» Data provided
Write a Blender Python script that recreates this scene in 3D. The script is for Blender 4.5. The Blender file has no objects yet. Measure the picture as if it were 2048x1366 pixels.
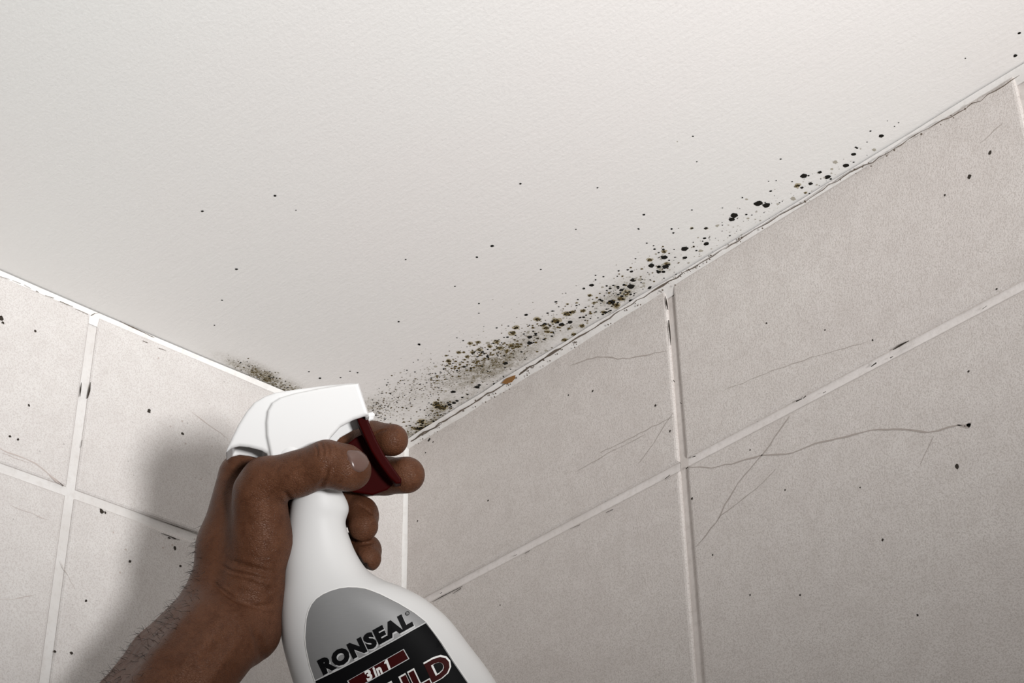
import bpy, bmesh, math, random
import numpy as np
from mathutils import Vector, Matrix
from mathutils.bvhtree import BVHTree

scn = bpy.context.scene
COL = scn.collection
random.seed(7)
rng = np.random.default_rng(7)

# ------------------------------------------------------------------ camera
RM = np.array([[0.6667484970301512, 0.7451217080542349, -0.015494576276995964],
               [-0.4233221316678004, 0.3615217407257657, -0.8307228200923171],
               [-0.6133879804397, 0.5604423888039183, 0.5564705870783928]])   # rows: right, down, forward
TILE = 0.116                                   # tile height in metres
CEIL = 2.40                                    # ceiling height
CAM = np.array([6.7386886534860695, -5.369084271117178, -5.087409001638639]) * TILE + np.array([0, 0, CEIL])
FPX = 3655.655
cam_data = bpy.data.cameras.new('camera')
cam_data.sensor_width = 36.0
cam_data.lens = FPX / 2048 * 36.0
cam_data.clip_start = 0.01
cam = bpy.data.objects.new('camera', cam_data)
COL.objects.link(cam)
mw = Matrix.Identity(4)
for i in range(3):
    mw[i][0] = RM[0][i]; mw[i][1] = -RM[1][i]; mw[i][2] = -RM[2][i]; mw[i][3] = CAM[i]
cam.matrix_world = mw
scn.camera = cam

# ------------------------------------------------------------------ light
scn.view_settings.view_transform = 'Standard'
scn.view_settings.look = 'None'
scn.view_settings.gamma = 1.0
scn.view_settings.use_curve_mapping = False
scn.view_settings.exposure = 0.08

world = bpy.data.worlds.new('room_light')
scn.world = world
world.use_nodes = True
world.node_tree.nodes['Background'].inputs[0].default_value = (1.0, 0.99, 0.98, 1)
world.node_tree.nodes['Background'].inputs[1].default_value = 0.12

def look_rot(src, dst):
    return (Vector(dst) - Vector(src)).to_track_quat('-Z', 'Y').to_euler()

key_d = bpy.data.lights.new('flash', 'SPOT')
key_d.energy = 124
key_d.color = (1.0, 0.99, 0.985)
key_d.spot_size = math.radians(47)
key_d.spot_blend = 1.0
key_d.shadow_soft_size = 0.10
key = bpy.data.objects.new('flash', key_d)
COL.objects.link(key)
key.location = (1.42, -0.565, CEIL - 0.68)
key.rotation_euler = look_rot(key.location, (0.06, -0.24, CEIL + 0.34))

# ------------------------------------------------------------------ helpers
def ray(px, py):
    return RM.T @ np.array([(px - 1024) / FPX, (py - 683) / FPX, 1.0])

def on_ceiling(px, py):
    d = ray(px, py); t = (CEIL - CAM[2]) / d[2]
    return CAM + d * t

def on_right(px, py, off=0.0):
    d = ray(px, py); t = (-off - CAM[1]) / d[1]
    return CAM + d * t

def on_left(px, py, off=0.0):
    d = ray(px, py); t = (off - CAM[0]) / d[0]
    return CAM + d * t

def link(name, me, mats=(), parent=None, smooth=False):
    o = bpy.data.objects.new(name, me)
    COL.objects.link(o)
    for m in (mats if isinstance(mats, (list, tuple)) else [mats]):
        me.materials.append(m)
    if smooth:
        me.polygons.foreach_set('use_smooth', [True] * len(me.polygons))
    if parent is not None:
        o.parent = parent
        o.matrix_parent_inverse = Matrix.Translation(parent.location).inverted()
    return o

def mesh_from(name, verts, faces):
    me = bpy.data.meshes.new(name)
    me.from_pydata([tuple(map(float, v)) for v in verts], [], faces)
    me.update()
    return me

def structure(o):
    o['kind'] = 'structure'
    return o

class NT:
    """tiny node-tree builder"""
    def __init__(self, name):
        self.m = bpy.data.materials.new(name)
        self.m.use_nodes = True
        self.t = self.m.node_tree
        self.b = self.t.nodes['Principled BSDF']
        self.tc = self.t.nodes.new('ShaderNodeTexCoord')
    def n(self, typ, **kw):
        x = self.t.nodes.new(typ)
        for k, v in kw.items():
            setattr(x, k, v)
        return x
    def l(self, a, b):
        self.t.links.new(a, b)
    def noise(self, scale, detail=3, rough=0.5, vec=None):
        x = self.n('ShaderNodeTexNoise')
        x.inputs['Scale'].default_value = scale
        x.inputs['Detail'].default_value = detail
        x.inputs['Roughness'].default_value = rough
        self.l(vec if vec is not None else self.tc.outputs['Object'], x.inputs['Vector'])
        return x.outputs['Fac']
    def vor(self, scale, feature='F1', vec=None):
        x = self.n('ShaderNodeTexVoronoi', feature=feature)
        x.inputs['Scale'].default_value = scale
        self.l(vec if vec is not None else self.tc.outputs['Object'], x.inputs['Vector'])
        return x
    def ramp(self, fac, stops):
        x = self.n('ShaderNodeValToRGB')
        e = x.color_ramp.elements
        while len(e) < len(stops):
            e.new(0.5)
        for i, (p, c) in enumerate(stops):
            e[i].position = p
            e[i].color = (c, c, c, 1) if isinstance(c, (int, float)) else (*c, 1)
        self.l(fac, x.inputs['Fac'])
        return x.outputs['Color']
    def mix(self, fac, a, b, mode='MIX'):
        x = self.n('ShaderNodeMix', data_type='RGBA', blend_type=mode)
        for sock, v in ((x.inputs[0], fac), (x.inputs[6], a), (x.inputs[7], b)):
            if isinstance(v, (int, float)):
                sock.default_value = v if sock.type == 'VALUE' else (v, v, v, 1)
            elif isinstance(v, tuple):
                sock.default_value = (*v, 1)
            else:
                self.l(v, sock)
        return x.outputs[2]
    def math(self, op, a, b=None):
        x = self.n('ShaderNodeMath', operation=op)
        for i, v in enumerate((a, b)):
            if v is None: continue
            if isinstance(v, (int, float)): x.inputs[i].default_value = v
            else: self.l(v, x.inputs[i])
        return x.outputs[0]
    def bump(self, h, strength, dist, prev=None):
        x = self.n('ShaderNodeBump')
        x.inputs['Strength'].default_value = strength
        x.inputs['Distance'].default_value = dist
        self.l(h, x.inputs['Height'])
        if prev is not None: self.l(prev, x.inputs['Normal'])
        return x.outputs['Normal']
    def out(self, color=None, rough=0.5, normal=None, spec=0.5, metal=0.0):
        if color is not None:
            if isinstance(color, tuple): self.b.inputs['Base Color'].default_value = (*color, 1)
            else: self.l(color, self.b.inputs['Base Color'])
        if isinstance(rough, (int, float)): self.b.inputs['Roughness'].default_value = rough
        else: self.l(rough, self.b.inputs['Roughness'])
        self.b.inputs['Specular IOR Level'].default_value = spec
        self.b.inputs['Metallic'].default_value = metal
        if normal is not None: self.l(normal, self.b.inputs['Normal'])
        return self.m

def plain(name, col, rough=0.5, spec=0.5, metal=0.0):
    return NT(name).out(col, rough, None, spec, metal)

# ------------------------------------------------------------------ materials
def tile_material(name, base, dark, light):
    t = NT(name)
    big = t.noise(9, 4, 0.6)
    med = t.noise(70, 5, 0.65)
    fine = t.noise(1200, 2, 0.75)
    c = t.mix(t.ramp(big, [(0.35, 0.0), (0.7, 1.0)]), base, light)
    c = t.mix(t.math('MULTIPLY', t.ramp(med, [(0.36, 1.0), (0.62, 0.0)]), 0.22), c, dark)
    c = t.mix(t.math('MULTIPLY', t.ramp(fine, [(0.38, 1.0), (0.54, 0.0)]), 0.62), c, dark)
    v = t.vor(230)
    pits = t.ramp(v.outputs['Distance'], [(0.05, 1.0), (0.15, 0.0)])
    sel = t.ramp(v.outputs['Color'], [(0.66, 0.0), (0.78, 1.0)])
    pits = t.mix(1.0, pits, sel, 'MULTIPLY')
    c = t.mix(t.math('MULTIPLY', pits, 0.5), c, tuple(x * 0.45 for x in dark))
    hgt = t.mix(0.5, fine, med)
    nrm = t.bump(hgt, 0.6, 0.0009)
    nrm = t.bump(pits, -0.4, 0.0004, nrm)
    return t.out(c, 0.62, nrm, 0.3)

M_tile_r = tile_material('right_tile_stone', (0.655, 0.615, 0.59), (0.46, 0.415, 0.385), (0.69, 0.655, 0.625))
M_tile_l = tile_material('left_tile_stone', (0.655, 0.628, 0.61), (0.50, 0.46, 0.44), (0.70, 0.68, 0.66))

def grout_material(name, col, dark):
    t = NT(name)
    n = t.noise(260, 5, 0.7)
    m = t.noise(30, 3, 0.6)
    c = t.mix(t.math('MULTIPLY', t.ramp(n, [(0.36, 1.0), (0.5, 0.0)]), 0.5), col, dark)
    c = t.mix(t.math('MULTIPLY', t.ramp(m, [(0.35, 1.0), (0.6, 0.0)]), 0.4), c, dark)
    return t.out(c, 0.85, t.bump(n, 0.5, 0.0006), 0.2)
M_grout_r = grout_material('right_grout', (0.76, 0.725, 0.705), (0.60, 0.56, 0.53))
M_grout_v = grout_material('upright_grout', (0.65, 0.605, 0.575), (0.48, 0.435, 0.405))
M_grout_l = grout_material('left_grout', (0.70, 0.685, 0.67), (0.59, 0.56, 0.535))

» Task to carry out
Transcribe the opening line of the listing above, please, and every line after it through the line with "from mathutils.bvhtree import BVHTree", word for word, without pictures.

» Expected output
Write a Blender Python script that recreates this scene in 3D. The script is for Blender 4.5. The Blender file has no objects yet. Measure the picture as if it were 2048x1366 pixels.
import bpy, bmesh, math, random
import numpy as np
from mathutils import Vector, Matrix
from mathutils.bvhtree import BVHTree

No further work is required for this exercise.